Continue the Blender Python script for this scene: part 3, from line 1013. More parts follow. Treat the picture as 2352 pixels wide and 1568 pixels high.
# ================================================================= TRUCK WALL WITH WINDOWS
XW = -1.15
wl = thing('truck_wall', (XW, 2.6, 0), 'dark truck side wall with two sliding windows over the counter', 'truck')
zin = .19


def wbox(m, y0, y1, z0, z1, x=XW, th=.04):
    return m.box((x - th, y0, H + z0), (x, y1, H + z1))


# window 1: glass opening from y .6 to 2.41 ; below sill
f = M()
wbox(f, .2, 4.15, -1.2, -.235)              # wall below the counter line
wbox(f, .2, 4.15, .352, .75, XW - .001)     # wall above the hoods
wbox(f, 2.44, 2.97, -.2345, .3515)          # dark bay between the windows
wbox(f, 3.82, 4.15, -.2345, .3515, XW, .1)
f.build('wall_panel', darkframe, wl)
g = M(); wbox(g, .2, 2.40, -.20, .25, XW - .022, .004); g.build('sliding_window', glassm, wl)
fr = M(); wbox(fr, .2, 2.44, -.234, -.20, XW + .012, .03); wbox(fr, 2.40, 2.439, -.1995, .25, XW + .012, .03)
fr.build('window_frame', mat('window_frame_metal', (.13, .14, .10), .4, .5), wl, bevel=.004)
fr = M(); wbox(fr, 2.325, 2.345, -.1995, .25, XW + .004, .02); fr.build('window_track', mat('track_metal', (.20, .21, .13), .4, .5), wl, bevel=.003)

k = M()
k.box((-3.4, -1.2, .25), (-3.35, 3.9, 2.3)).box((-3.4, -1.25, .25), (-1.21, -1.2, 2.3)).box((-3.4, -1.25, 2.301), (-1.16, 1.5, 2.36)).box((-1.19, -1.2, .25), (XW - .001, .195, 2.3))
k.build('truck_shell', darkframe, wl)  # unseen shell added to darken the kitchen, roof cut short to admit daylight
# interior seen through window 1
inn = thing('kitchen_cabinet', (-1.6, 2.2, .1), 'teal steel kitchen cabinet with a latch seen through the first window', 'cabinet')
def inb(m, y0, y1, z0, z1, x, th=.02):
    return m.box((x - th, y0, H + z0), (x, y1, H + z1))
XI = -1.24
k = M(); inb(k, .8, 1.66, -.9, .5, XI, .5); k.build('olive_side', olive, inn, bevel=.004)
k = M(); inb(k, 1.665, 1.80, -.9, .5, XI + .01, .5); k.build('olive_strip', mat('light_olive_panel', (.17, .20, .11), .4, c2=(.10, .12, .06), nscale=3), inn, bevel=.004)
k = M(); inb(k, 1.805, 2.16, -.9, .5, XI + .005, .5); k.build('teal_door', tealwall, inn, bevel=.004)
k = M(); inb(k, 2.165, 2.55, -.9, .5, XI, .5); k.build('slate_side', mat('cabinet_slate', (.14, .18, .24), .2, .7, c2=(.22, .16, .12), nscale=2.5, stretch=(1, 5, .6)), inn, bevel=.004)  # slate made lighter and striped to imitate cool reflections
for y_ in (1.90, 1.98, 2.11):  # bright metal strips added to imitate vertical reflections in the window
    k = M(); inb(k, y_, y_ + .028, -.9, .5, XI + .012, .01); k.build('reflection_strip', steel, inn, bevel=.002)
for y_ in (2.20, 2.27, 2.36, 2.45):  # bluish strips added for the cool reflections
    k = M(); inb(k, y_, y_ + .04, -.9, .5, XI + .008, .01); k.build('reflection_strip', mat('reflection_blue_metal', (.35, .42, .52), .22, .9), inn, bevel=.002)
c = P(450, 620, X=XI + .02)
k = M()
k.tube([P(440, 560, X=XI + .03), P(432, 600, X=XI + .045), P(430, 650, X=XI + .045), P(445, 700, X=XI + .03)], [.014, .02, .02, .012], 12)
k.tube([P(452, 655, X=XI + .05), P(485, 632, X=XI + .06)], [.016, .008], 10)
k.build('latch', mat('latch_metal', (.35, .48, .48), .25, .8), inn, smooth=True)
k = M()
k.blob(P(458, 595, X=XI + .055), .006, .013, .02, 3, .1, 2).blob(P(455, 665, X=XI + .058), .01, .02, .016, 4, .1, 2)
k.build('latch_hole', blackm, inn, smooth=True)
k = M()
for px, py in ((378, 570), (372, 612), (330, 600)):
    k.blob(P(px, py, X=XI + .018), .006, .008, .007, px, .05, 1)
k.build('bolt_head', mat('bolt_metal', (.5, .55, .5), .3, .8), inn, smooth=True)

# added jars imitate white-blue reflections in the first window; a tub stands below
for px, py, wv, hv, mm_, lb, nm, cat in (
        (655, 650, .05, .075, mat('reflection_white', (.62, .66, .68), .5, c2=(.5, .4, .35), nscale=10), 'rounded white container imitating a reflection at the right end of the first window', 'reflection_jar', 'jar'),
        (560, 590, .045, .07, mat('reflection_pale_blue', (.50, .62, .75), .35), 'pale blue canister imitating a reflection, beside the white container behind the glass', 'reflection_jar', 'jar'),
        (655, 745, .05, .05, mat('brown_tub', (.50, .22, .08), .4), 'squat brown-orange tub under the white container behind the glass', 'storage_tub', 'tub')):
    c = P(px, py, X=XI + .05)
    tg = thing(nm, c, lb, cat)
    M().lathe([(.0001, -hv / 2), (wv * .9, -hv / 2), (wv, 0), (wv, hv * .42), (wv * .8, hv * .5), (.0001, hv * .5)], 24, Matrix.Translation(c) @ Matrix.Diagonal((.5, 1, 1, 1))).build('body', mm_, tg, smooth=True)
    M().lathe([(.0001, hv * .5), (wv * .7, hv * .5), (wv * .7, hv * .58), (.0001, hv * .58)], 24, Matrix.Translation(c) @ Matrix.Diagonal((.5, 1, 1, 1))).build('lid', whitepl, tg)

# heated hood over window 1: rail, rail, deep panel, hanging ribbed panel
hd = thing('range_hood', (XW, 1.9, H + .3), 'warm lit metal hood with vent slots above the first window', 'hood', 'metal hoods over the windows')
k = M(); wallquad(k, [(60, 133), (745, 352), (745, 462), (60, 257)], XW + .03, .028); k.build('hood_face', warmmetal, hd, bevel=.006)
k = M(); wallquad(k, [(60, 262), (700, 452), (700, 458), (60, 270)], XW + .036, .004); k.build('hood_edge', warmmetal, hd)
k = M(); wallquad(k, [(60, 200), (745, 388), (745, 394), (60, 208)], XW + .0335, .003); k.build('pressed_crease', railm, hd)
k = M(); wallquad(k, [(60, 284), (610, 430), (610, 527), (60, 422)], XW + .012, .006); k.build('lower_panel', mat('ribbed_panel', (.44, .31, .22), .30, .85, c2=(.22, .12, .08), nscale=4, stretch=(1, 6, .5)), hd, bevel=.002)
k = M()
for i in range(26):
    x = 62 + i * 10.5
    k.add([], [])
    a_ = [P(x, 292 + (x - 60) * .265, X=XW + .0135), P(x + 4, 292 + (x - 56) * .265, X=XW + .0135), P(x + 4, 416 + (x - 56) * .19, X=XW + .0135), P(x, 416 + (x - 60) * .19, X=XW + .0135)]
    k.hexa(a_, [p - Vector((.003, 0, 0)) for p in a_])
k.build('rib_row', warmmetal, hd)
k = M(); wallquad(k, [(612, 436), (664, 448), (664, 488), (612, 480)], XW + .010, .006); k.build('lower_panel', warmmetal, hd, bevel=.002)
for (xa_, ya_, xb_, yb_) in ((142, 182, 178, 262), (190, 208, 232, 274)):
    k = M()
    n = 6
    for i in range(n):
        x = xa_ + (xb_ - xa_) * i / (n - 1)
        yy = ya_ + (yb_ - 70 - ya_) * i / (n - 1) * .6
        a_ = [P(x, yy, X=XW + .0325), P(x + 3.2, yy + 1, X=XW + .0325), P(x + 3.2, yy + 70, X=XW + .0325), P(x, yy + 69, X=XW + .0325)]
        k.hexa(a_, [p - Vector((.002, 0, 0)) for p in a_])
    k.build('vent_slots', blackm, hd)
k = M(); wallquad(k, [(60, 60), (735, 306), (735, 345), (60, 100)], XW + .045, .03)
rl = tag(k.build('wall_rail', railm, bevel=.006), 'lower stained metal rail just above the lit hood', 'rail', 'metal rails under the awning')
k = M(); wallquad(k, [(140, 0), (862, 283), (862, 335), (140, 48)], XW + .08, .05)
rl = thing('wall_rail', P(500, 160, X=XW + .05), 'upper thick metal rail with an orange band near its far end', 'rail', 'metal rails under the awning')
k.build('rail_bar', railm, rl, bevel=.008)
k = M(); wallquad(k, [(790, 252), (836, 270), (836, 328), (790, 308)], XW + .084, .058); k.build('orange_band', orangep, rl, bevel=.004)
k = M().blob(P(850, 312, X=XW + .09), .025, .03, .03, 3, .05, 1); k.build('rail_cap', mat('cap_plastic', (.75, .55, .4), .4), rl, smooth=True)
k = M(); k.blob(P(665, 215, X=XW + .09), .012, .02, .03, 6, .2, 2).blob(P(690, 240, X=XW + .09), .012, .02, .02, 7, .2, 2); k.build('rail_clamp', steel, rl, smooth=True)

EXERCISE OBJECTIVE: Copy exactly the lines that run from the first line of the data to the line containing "fr = M(); wbox(fr, 2.325, 2.345, -.1995, .25, XW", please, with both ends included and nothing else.

RESPONSE BELOW:
Continue the Blender Python script for this scene: part 3, from line 1013. More parts follow. Treat the picture as 2352 pixels wide and 1568 pixels high.
# ================================================================= TRUCK WALL WITH WINDOWS
XW = -1.15
wl = thing('truck_wall', (XW, 2.6, 0), 'dark truck side wall with two sliding windows over the counter', 'truck')
zin = .19


def wbox(m, y0, y1, z0, z1, x=XW, th=.04):
    return m.box((x - th, y0, H + z0), (x, y1, H + z1))


# window 1: glass opening from y .6 to 2.41 ; below sill
f = M()
wbox(f, .2, 4.15, -1.2, -.235)              # wall below the counter line
wbox(f, .2, 4.15, .352, .75, XW - .001)     # wall above the hoods
wbox(f, 2.44, 2.97, -.2345, .3515)          # dark bay between the windows
wbox(f, 3.82, 4.15, -.2345, .3515, XW, .1)
f.build('wall_panel', darkframe, wl)
g = M(); wbox(g, .2, 2.40, -.20, .25, XW - .022, .004); g.build('sliding_window', glassm, wl)
fr = M(); wbox(fr, .2, 2.44, -.234, -.20, XW + .012, .03); wbox(fr, 2.40, 2.439, -.1995, .25, XW + .012, .03)
fr.build('window_frame', mat('window_frame_metal', (.13, .14, .10), .4, .5), wl, bevel=.004)
fr = M(); wbox(fr, 2.325, 2.345, -.1995, .25, XW + .004, .02); fr.build('window_track', mat('track_metal', (.20, .21, .13), .4, .5), wl, bevel=.003)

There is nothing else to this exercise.